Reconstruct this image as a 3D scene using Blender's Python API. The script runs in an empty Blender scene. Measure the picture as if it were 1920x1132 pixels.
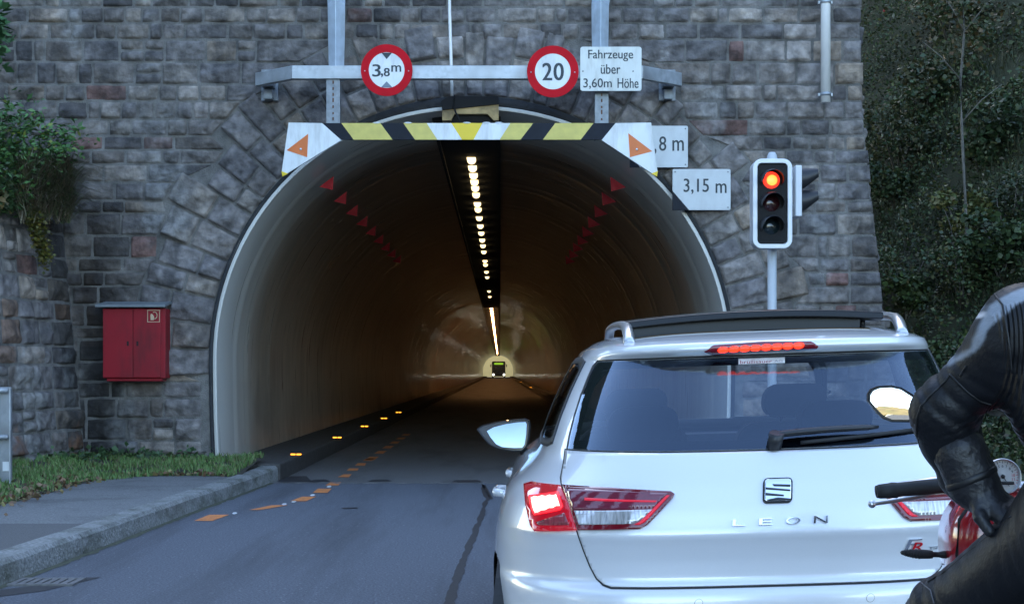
import bpy, bmesh, math, random
import numpy as np
from mathutils import Vector, Matrix, noise as mnoise
from mathutils.geometry import delaunay_2d_cdt, tessellate_polygon
random.seed(7); RNG = np.random.default_rng(7)
R_ = math.radians
S = bpy.context.scene
COL = S.collection
# ---------------------------------------------------------------- camera, sky, sun
F = 2750.0; CX = 937.0; CY = 695.0; CAMZ = 1.3          # focal length and vanishing point in photo pixels
cd = bpy.data.cameras.new("camera"); cam = bpy.data.objects.new("camera", cd); COL.objects.link(cam)
cam.location = (0, 0, CAMZ); cam.rotation_euler = (R_(90), 0, 0)
cd.sensor_width = 36; cd.lens = 36 * F / 1920
cd.shift_x = (960 - CX) / 1920; cd.shift_y = (CY - 566) / 1920
cd.clip_start = 0.05; cd.clip_end = 6000
S.camera = cam
SUN_EL, SUN_AZ = R_(27), R_(12)                          # sun behind the mountain, ahead and slightly right
W = bpy.data.worlds.new("World"); S.world = W; W.use_nodes = True
wn = W.node_tree.nodes; wl = W.node_tree.links
sky = wn.new("ShaderNodeTexSky"); sky.sky_type = 'NISHITA'; sky.sun_disc = False
sky.sun_elevation = SUN_EL; sky.sun_rotation = SUN_AZ
sky.air_density = 1.0; sky.dust_density = 1.0; sky.ozone_density = 1.0
bg = wn["Background"]; bg.inputs[1].default_value = 0.15
wl.new(sky.outputs[0], bg.inputs[0])
ld = bpy.data.lights.new("sun", 'SUN'); ld.energy = 3.0; ld.angle = R_(0.5); ld.color = (1.0, 0.93, 0.82)
sun = bpy.data.objects.new("sun", ld); COL.objects.link(sun)
sd = Vector((math.sin(SUN_AZ) * math.cos(SUN_EL), math.cos(SUN_AZ) * math.cos(SUN_EL), math.sin(SUN_EL)))
sun.rotation_euler = sd.to_track_quat('Z', 'Y').to_euler(); sun.location = (0, 0, 120)
S.view_settings.view_transform = 'Standard'; S.view_settings.look = 'None'
S.view_settings.exposure = 2.5; S.view_settings.gamma = 1
S.cycles.use_denoising = True
S.cycles.max_bounces = 8; S.cycles.diffuse_bounces = 4; S.cycles.glossy_bounces = 4; S.cycles.transparent_max_bounces = 12
S.cycles.sample_clamp_indirect = 6
def px(x, y, Y):                                         # photo pixel at distance Y -> point of the place
    return ((x - CX) * Y / F, Y, CAMZ - (y - CY) * Y / F)
def road(x, y, z=0.0):                                   # photo pixel on the level z
    Y = F * (CAMZ - z) / (y - CY); return ((x - CX) * Y / F, Y, z)

# ---------------------------------------------------------------- helpers
def tag(o, label=None, cat=None, group=None, kind=None):
    if label: o['label'] = label
    if cat: o['category'] = cat
    if group: o['group'] = group
    if kind: o['kind'] = kind
    return o
def empty(name, loc, label, cat, group=None):
    o = bpy.data.objects.new(name, None); COL.objects.link(o); o.location = loc
    o.empty_display_size = 0.1
    return tag(o, label, cat, group)
def adopt(o, p):                                         # p is unrotated: children keep world-space vertices
    o.parent = p
    w = Vector(p.location); q = p.parent
    if q is not None: w = Vector((0, 0, 0))
    o.matrix_parent_inverse = Matrix.Translation(-w)
    return o
def mesh_obj(name, V, Fc, mats, parent=None, fm=None, smooth=False, cols=None, bevel=0, world=True, attr=None):
    me = bpy.data.meshes.new(name)
    V = np.asarray(V, dtype=np.float32).reshape(-1, 3)
    if isinstance(Fc, np.ndarray) and Fc.ndim == 2:
        n, k = Fc.shape
        me.vertices.add(len(V)); me.vertices.foreach_set("co", V.ravel())
        me.loops.add(n * k); me.loops.foreach_set("vertex_index", Fc.astype(np.int32).ravel())
        me.polygons.add(n); me.polygons.foreach_set("loop_start", np.arange(0, n * k, k, dtype=np.int32))
        me.update(calc_edges=True); me.validate()
    else:
        me.from_pydata([tuple(map(float, v)) for v in V], [], [tuple(f) for f in Fc]); me.update()
    if not isinstance(mats, (list, tuple)): mats = [mats]
    for m in mats: me.materials.append(m)
    if fm is not None and len(fm) == len(me.polygons): me.polygons.foreach_set("material_index", np.asarray(fm, dtype=np.int32))
    if smooth is True: me.polygons.foreach_set("use_smooth", np.ones(len(me.polygons), dtype=bool))
    elif smooth is not False: me.polygons.foreach_set("use_smooth", np.asarray(smooth, dtype=bool))
    if cols is not None:
        a = me.color_attributes.new("Col", 'FLOAT_COLOR', 'POINT')
        c = np.ones((len(V), 4), dtype=np.float32); c[:, :3] = cols; a.data.foreach_set("color", c.ravel())
    if attr is not None:
        for k, val in attr.items():
            a = me.attributes.new(k, 'FLOAT', 'POINT'); a.data.foreach_set("value", np.asarray(val, dtype=np.float32))
    o = bpy.data.objects.new(name, me); COL.objects.link(o)
    if bevel:
        b = o.modifiers.new("bevel", 'BEVEL'); b.width = bevel; b.segments = 2; b.limit_method = 'ANGLE'; b.angle_limit = R_(35)
    if parent is not None:
        if world: adopt(o, parent)
        else: o.parent = parent
    return o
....
### WORK TO DO
Quote the listing above in full, except for the pictures.

### EXERCISE ANSWER
Reconstruct this image as a 3D scene using Blender's Python API. The script runs in an empty Blender scene. Measure the picture as if it were 1920x1132 pixels.
import bpy, bmesh, math, random
import numpy as np
from mathutils import Vector, Matrix, noise as mnoise
from mathutils.geometry import delaunay_2d_cdt, tessellate_polygon
random.seed(7); RNG = np.random.default_rng(7)
R_ = math.radians
S = bpy.context.scene
COL = S.collection
# ---------------------------------------------------------------- camera, sky, sun
F = 2750.0; CX = 937.0; CY = 695.0; CAMZ = 1.3          # focal length and vanishing point in photo pixels
cd = bpy.data.cameras.new("camera"); cam = bpy.data.objects.new("camera", cd); COL.objects.link(cam)
cam.location = (0, 0, CAMZ); cam.rotation_euler = (R_(90), 0, 0)
cd.sensor_width = 36; cd.lens = 36 * F / 1920
cd.shift_x = (960 - CX) / 1920; cd.shift_y = (CY - 566) / 1920
cd.clip_start = 0.05; cd.clip_end = 6000
S.camera = cam
SUN_EL, SUN_AZ = R_(27), R_(12)                          # sun behind the mountain, ahead and slightly right
W = bpy.data.worlds.new("World"); S.world = W; W.use_nodes = True
wn = W.node_tree.nodes; wl = W.node_tree.links
sky = wn.new("ShaderNodeTexSky"); sky.sky_type = 'NISHITA'; sky.sun_disc = False
sky.sun_elevation = SUN_EL; sky.sun_rotation = SUN_AZ
sky.air_density = 1.0; sky.dust_density = 1.0; sky.ozone_density = 1.0
bg = wn["Background"]; bg.inputs[1].default_value = 0.15
wl.new(sky.outputs[0], bg.inputs[0])
ld = bpy.data.lights.new("sun", 'SUN'); ld.energy = 3.0; ld.angle = R_(0.5); ld.color = (1.0, 0.93, 0.82)
sun = bpy.data.objects.new("sun", ld); COL.objects.link(sun)
sd = Vector((math.sin(SUN_AZ) * math.cos(SUN_EL), math.cos(SUN_AZ) * math.cos(SUN_EL), math.sin(SUN_EL)))
sun.rotation_euler = sd.to_track_quat('Z', 'Y').to_euler(); sun.location = (0, 0, 120)
S.view_settings.view_transform = 'Standard'; S.view_settings.look = 'None'
S.view_settings.exposure = 2.5; S.view_settings.gamma = 1
S.cycles.use_denoising = True
S.cycles.max_bounces = 8; S.cycles.diffuse_bounces = 4; S.cycles.glossy_bounces = 4; S.cycles.transparent_max_bounces = 12
S.cycles.sample_clamp_indirect = 6
def px(x, y, Y):                                         # photo pixel at distance Y -> point of the place
    return ((x - CX) * Y / F, Y, CAMZ - (y - CY) * Y / F)
def road(x, y, z=0.0):                                   # photo pixel on the level z
    Y = F * (CAMZ - z) / (y - CY); return ((x - CX) * Y / F, Y, z)

# ---------------------------------------------------------------- helpers
def tag(o, label=None, cat=None, group=None, kind=None):
    if label: o['label'] = label
    if cat: o['category'] = cat
    if group: o['group'] = group
    if kind: o['kind'] = kind
    return o
def empty(name, loc, label, cat, group=None):
    o = bpy.data.objects.new(name, None); COL.objects.link(o); o.location = loc
    o.empty_display_size = 0.1
    return tag(o, label, cat, group)
def adopt(o, p):                                         # p is unrotated: children keep world-space vertices
    o.parent = p
    w = Vector(p.location); q = p.parent
    if q is not None: w = Vector((0, 0, 0))
    o.matrix_parent_inverse = Matrix.Translation(-w)
    return o
def mesh_obj(name, V, Fc, mats, parent=None, fm=None, smooth=False, cols=None, bevel=0, world=True, attr=None):
    me = bpy.data.meshes.new(name)
    V = np.asarray(V, dtype=np.float32).reshape(-1, 3)
    if isinstance(Fc, np.ndarray) and Fc.ndim == 2:
        n, k = Fc.shape
        me.vertices.add(len(V)); me.vertices.foreach_set("co", V.ravel())
        me.loops.add(n * k); me.loops.foreach_set("vertex_index", Fc.astype(np.int32).ravel())
        me.polygons.add(n); me.polygons.foreach_set("loop_start", np.arange(0, n * k, k, dtype=np.int32))
        me.update(calc_edges=True); me.validate()
    else:
        me.from_pydata([tuple(map(float, v)) for v in V], [], [tuple(f) for f in Fc]); me.update()
    if not isinstance(mats, (list, tuple)): mats = [mats]
    for m in mats: me.materials.append(m)
    if fm is not None and len(fm) == len(me.polygons): me.polygons.foreach_set("material_index", np.asarray(fm, dtype=np.int32))
    if smooth is True: me.polygons.foreach_set("use_smooth", np.ones(len(me.polygons), dtype=bool))
    elif smooth is not False: me.polygons.foreach_set("use_smooth", np.asarray(smooth, dtype=bool))
    if cols is not None:
        a = me.color_attributes.new("Col", 'FLOAT_COLOR', 'POINT')
        c = np.ones((len(V), 4), dtype=np.float32); c[:, :3] = cols; a.data.foreach_set("color", c.ravel())
    if attr is not None:
        for k, val in attr.items():
            a = me.attributes.new(k, 'FLOAT', 'POINT'); a.data.foreach_set("value", np.asarray(val, dtype=np.float32))
    o = bpy.data.objects.new(name, me); COL.objects.link(o)
    if bevel:
        b = o.modifiers.new("bevel", 'BEVEL'); b.width = bevel; b.segments = 2; b.limit_method = 'ANGLE'; b.angle_limit = R_(35)
    if parent is not None:
        if world: adopt(o, parent)
        else: o.parent = parent
    return o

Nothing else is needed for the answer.